User UX research is paramount when it comes to creating a rich and valuable user experience. Done right, it also translates into a product that’s high on quality, utility, as well as business returns.
The enterprise context brings with it its unique set of challenges – a large number of stakeholders, legacy systems, and buyers who aren’t necessarily users – to name a few. Therefore, certain key pointers must be kept in mind while conducting UX research while designing enterprise software.
Enterprise buyers aren’t its actual users
An enterprise application vastly differs from a regular B2C app, considering that the customer is never your actual user. A company develops its applications for its employees – and is seen as a means to achieve business goals.
Users of enterprise applications function with a sense of compulsion, rather than choice, because their job requires them to do so. Thus, understanding their needs and fulfilling their requirements is vital. Failure in this space results in high levels of resentment which negatively impacts performance. The success of the enterprise project rests heavily on how well the user needs are fulfilled, which leads to enhanced productivity. However, fulfilling user needs begins with the accuracy and finesse employed by the research team at the very beginning.
Multiple personas using a common workflow
Enterprise systems are handled by users with different functions, expertise levels, and positions of authority. Each individual user has his own functionality embedded into the system which connects him with other users in the workflow. Within the system, every job function may have its own interfaces, utilities, and functions. Most workflows may process varied sequences of actions carried by different sets of users.
It is the researcher’s responsibility to cover all protocols connecting the users of the workflow. Also, asking pressing questions that reveal the connecting actions between teams is essential to understand the details of internal communication and mutual dependencies.
Gain a basic understanding of the domain with UX Research
Enterprise applications comprise an intricate weave of complex interfaces and interactions that help drive the business forward on a day-to-day basis. Thus, a deep understanding of the workflows is an absolute requirement for any research team. This process involves ensuring that the needs of each user role match up well with each task along the workflow.
It goes without saying that working on enterprise projects calls for obtaining a thorough insight of the domain within which the application is being used. An advantage here is that researchers can seek out the users, who are the real experts in terms of using the application as well as possess domain-related inside information. The onus lies on the researcher to create a well-functioning working relationship with the users in order to solicit the right information, interpret it, and thoughtfully connect the dots.
Armed with the basic domain knowledge, you will be in a better position to map and analyze your findings in a meaningful manner.
User behavior is as complex as the legacy system they work with
The majority of users working with legacy systems do so solely to accomplish their duties, no questions asked. There are several instances of people learning selected parts of the mainframe that are needed to complete their job. Any minor change in the workflow may result in a drop in efficiency since they refrain from understanding the functionality of the system as a whole. From the designers’ perspective, this kind of user behavior can bring in an element of reluctance while introducing changes in the system.

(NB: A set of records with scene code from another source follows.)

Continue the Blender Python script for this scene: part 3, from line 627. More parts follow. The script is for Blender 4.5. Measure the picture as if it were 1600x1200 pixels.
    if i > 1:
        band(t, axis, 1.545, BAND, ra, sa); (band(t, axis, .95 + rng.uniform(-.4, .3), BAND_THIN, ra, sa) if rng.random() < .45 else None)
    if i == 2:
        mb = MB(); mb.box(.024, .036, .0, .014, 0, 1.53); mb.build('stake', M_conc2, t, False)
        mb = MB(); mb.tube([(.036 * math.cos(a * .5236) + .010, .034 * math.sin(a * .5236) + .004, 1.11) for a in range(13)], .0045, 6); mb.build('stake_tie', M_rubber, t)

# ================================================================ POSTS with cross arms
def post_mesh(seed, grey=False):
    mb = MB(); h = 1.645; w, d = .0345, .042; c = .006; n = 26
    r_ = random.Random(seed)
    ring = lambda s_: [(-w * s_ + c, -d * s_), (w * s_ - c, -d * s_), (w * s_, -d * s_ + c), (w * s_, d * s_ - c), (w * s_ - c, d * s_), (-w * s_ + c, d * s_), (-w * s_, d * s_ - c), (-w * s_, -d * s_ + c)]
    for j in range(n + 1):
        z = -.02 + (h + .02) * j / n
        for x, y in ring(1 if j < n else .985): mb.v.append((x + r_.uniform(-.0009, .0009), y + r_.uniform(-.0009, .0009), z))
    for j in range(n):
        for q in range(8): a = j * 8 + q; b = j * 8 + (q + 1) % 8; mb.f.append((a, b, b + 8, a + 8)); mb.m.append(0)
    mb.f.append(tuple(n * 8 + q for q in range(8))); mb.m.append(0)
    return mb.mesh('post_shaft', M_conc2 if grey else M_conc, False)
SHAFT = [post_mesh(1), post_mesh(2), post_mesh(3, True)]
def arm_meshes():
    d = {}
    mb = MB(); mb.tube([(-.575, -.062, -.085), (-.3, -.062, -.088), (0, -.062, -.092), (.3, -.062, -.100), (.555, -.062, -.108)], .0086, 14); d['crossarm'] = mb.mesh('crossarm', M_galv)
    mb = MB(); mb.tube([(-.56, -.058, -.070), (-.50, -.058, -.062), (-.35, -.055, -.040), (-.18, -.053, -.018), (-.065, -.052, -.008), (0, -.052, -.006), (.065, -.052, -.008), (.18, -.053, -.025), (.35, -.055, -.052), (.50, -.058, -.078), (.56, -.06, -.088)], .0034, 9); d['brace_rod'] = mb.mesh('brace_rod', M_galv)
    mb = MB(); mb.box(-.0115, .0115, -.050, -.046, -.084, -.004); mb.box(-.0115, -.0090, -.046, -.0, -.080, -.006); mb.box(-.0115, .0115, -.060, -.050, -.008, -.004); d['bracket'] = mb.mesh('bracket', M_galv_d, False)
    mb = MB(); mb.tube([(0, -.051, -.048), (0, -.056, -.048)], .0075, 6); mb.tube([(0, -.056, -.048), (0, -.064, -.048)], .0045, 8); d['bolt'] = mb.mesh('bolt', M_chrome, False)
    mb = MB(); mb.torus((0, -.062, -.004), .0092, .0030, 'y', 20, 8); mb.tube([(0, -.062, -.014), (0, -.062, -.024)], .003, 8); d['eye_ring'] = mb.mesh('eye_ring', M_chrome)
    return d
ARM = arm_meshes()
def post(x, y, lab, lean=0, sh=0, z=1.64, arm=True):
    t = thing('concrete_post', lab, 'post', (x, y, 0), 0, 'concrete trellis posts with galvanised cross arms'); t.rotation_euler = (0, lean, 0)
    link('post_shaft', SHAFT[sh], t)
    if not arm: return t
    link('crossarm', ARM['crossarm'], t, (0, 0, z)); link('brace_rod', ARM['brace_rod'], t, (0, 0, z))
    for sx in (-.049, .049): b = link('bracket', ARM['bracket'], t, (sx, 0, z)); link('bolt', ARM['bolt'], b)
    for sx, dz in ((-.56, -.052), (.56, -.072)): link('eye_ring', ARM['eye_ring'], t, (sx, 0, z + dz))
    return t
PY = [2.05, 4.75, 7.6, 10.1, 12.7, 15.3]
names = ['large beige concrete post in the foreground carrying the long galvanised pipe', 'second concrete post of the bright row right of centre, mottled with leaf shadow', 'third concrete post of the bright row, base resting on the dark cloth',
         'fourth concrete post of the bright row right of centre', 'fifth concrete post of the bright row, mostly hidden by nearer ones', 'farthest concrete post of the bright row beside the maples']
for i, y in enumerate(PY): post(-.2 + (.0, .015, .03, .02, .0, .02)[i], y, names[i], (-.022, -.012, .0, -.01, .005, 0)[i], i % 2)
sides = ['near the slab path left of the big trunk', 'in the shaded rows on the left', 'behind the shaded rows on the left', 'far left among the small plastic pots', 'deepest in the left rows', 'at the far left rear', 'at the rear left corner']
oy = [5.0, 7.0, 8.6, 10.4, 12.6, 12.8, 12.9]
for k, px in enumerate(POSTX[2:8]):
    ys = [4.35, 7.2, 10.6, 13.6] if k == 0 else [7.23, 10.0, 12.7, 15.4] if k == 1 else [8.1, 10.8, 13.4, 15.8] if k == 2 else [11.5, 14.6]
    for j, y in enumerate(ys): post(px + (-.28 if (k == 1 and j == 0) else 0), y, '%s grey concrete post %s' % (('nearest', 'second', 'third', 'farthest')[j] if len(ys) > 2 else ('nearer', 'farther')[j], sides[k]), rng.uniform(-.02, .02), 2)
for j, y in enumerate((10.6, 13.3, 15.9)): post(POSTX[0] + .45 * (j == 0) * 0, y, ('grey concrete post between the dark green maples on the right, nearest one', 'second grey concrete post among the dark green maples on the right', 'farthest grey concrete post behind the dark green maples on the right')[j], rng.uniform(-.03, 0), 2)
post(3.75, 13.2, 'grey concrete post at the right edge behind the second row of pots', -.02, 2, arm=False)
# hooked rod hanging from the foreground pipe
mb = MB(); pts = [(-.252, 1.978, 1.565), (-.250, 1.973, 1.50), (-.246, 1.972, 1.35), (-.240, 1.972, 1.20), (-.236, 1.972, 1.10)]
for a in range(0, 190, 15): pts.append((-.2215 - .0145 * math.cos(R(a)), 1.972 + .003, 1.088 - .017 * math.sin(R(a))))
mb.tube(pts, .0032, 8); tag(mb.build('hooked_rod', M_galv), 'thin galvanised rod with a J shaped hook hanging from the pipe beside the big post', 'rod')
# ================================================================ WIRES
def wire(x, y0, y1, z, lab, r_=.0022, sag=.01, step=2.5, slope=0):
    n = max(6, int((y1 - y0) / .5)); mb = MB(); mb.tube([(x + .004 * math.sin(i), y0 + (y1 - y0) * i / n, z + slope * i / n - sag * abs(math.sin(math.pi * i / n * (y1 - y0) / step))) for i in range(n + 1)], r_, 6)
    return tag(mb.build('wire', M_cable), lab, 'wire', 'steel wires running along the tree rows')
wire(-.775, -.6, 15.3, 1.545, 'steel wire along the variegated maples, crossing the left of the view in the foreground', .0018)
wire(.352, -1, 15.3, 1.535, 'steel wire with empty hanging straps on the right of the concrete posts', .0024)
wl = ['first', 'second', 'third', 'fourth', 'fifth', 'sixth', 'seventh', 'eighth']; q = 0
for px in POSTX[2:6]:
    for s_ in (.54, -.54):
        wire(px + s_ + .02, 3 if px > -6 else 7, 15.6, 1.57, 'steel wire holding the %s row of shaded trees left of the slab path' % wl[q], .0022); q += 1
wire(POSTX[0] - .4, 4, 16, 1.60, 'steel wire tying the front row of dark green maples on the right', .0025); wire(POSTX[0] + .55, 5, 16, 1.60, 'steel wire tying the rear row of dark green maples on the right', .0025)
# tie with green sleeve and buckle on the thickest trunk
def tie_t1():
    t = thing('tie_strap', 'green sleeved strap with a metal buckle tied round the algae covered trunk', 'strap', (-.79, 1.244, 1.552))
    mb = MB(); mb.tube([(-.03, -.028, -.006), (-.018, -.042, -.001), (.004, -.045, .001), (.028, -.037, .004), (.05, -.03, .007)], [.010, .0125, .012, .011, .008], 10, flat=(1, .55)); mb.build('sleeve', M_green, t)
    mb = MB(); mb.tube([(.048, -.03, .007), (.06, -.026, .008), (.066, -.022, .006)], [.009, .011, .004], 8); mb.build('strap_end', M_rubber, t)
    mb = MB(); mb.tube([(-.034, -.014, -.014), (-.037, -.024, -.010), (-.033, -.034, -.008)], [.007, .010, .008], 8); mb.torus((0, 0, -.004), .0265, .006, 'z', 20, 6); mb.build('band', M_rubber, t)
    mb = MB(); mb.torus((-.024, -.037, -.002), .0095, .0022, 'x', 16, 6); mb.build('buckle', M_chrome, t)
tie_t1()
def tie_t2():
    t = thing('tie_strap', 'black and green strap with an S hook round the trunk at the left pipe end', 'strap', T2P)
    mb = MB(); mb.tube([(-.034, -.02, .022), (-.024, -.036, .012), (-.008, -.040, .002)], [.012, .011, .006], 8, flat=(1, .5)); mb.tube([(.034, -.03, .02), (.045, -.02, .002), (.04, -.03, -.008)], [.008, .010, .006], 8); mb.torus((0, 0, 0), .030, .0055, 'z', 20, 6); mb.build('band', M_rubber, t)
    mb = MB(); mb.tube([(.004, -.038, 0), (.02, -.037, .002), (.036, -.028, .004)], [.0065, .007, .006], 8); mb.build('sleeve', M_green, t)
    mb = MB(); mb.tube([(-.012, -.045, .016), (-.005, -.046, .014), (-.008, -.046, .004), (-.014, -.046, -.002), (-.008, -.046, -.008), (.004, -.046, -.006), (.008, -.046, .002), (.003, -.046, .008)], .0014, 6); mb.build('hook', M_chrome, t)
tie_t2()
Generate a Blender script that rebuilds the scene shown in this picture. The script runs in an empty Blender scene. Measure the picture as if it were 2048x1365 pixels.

Thus, the researchers have to also carefully study the history of the system, its evolution, and user reactions to it, in addition to understanding the current behavior patterns and expectations from a new system.
What users say vs. what they actually do
In UX research, you cannot take anything at face value. As a researcher, you’d want to trust people when they express their thoughts and feelings in interviews and feedback forms, but you also have to rely on your instincts to get to the bottom of things. Working in such an environment requires you to cross-check and analyze the obtained data and verify it against multiple scenarios. Furthermore, you also keep abreast of other decision-influencing factors such as the work dynamics, hierarchy, and cultural issues, especially within large organizations. As overwhelming as it may sound, this indeed is an essential aspect of EUX research. It helps, greatly, to pay attention and observe things that simplify complicated workflows like places where people need help in navigation or spots where they seek proactive suggestions and appropriate hints for navigating to external systems.
User delight in enterprise systems is possible
Surprised? You shouldn’t be. After all, users – be it enterprise or consumers – are human. It’s just that the years of mental conditioning has led them to believe that dull and complex enterprise applications are bitter, yet the necessary reality of their work life. These very people are easily able to diss bad experiences in commercial apps, but when they transform into being an enterprise user, any minor change that improves their workflow makes them jump with joy. During the product testing phase, designers may often encounter instances of users expressing immense delight at the smallest of changes which makes their job even a tad easier.
Needless to say, that all users are human after all, and they bear a common desire to work with delightful and pleasurable systems that are aligned with real-world experiences.
For the designer, working in enterprise systems may feel akin to walking in a field infested with landmines. However, the success gained in working on such projects is also as sweeter, if not more. The rate of this success hinges greatly on the quality of the findings and observations derived by the research teams – after all, this is the step where the great EUX revolution actually begins.